Ritchie County requests money for two new schools

Ritchie County School District image.

CHARLESTON, W.Va. — This year’s funding request to the state School Building Authority from Ritchie County for two new schools accounts for about a third of the total amount the SBA has to allocate for construction projects statewide this year.

Ritchie County Superintendent Jim Brown made the pitch for the funding this week.

For Ritchie County, the SBA is being asked to allocate $17,160,000 for a new Harrisville Elementary School and a new Creed Collins Elementary School located in Pennsboro.

In all, the SBA’s available Needs Grant funding totals $51.4 million.

The funding requests from all 30 counties add up to $248 million.

“We are willing to consider any funding option, if it’s multi-year, whatever would work best for the Authority,” Brown said.

After two previous proposed school bonds failed, voters in Ritchie County approved a school bond in the 2020 General Election, a first for Ritchie County, according to Brown.

If the SBA request is approved, the SBA money would be combined with $4.6 million in bond funding and $4.6 million in other local funding for the new schools for total school replacement costs of $26.4 million.

“At this point in time, we can bring money to the table and we don’t know if we can do that in the future,” said Dr. Torie Jackson, president of the Ritchie County Board of Education.
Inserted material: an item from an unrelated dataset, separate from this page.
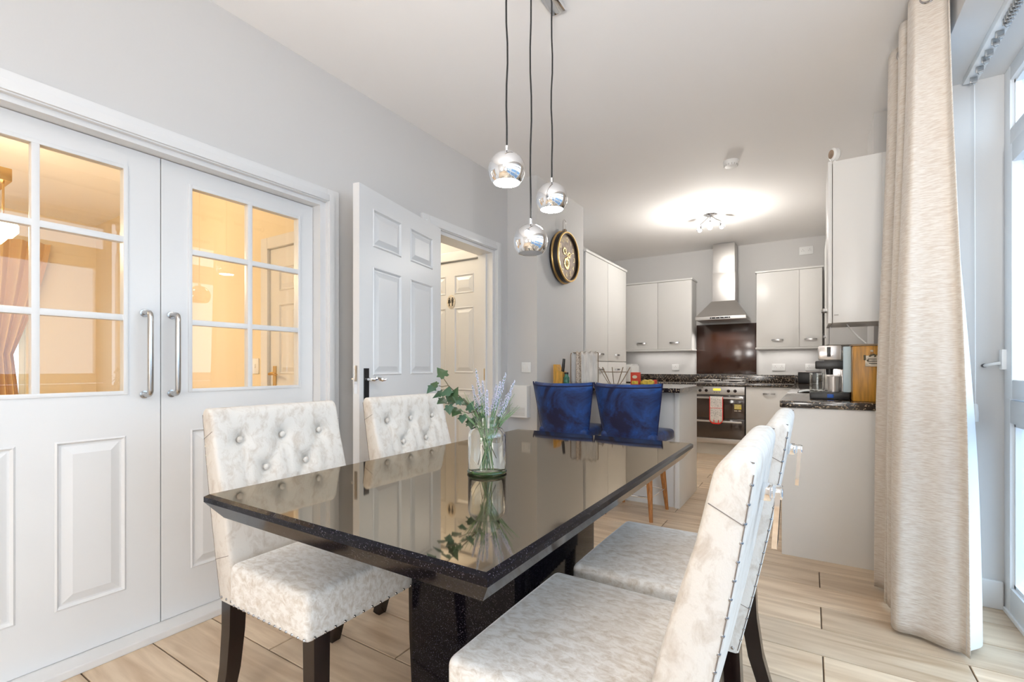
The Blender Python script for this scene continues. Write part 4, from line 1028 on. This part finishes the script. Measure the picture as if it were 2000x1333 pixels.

“Our excess levy is helping us now and our voters are helping us with the bond, so we do ask you to consider our unique situation.”

In Brown’s view, building two new schools was the best plan.

“Combining both elementary schools into one, one of the existing facilities, is not feasible. One, there’s not adequate space, but we’d also have the furthest students, in either school, traveling 85 minutes on a school bus,” he said.

Brown estimated renovating Creed Collins Elementary, built in 1966, would cost $11 million while the estimated renovation cost for Harrisville Elementary, built in 1965, was $11.9 million.

“These buildings have been well taken care of. They’re clean. We’ve tried to make them as pleasing to the eye. They’re just old buildings,” Brown said.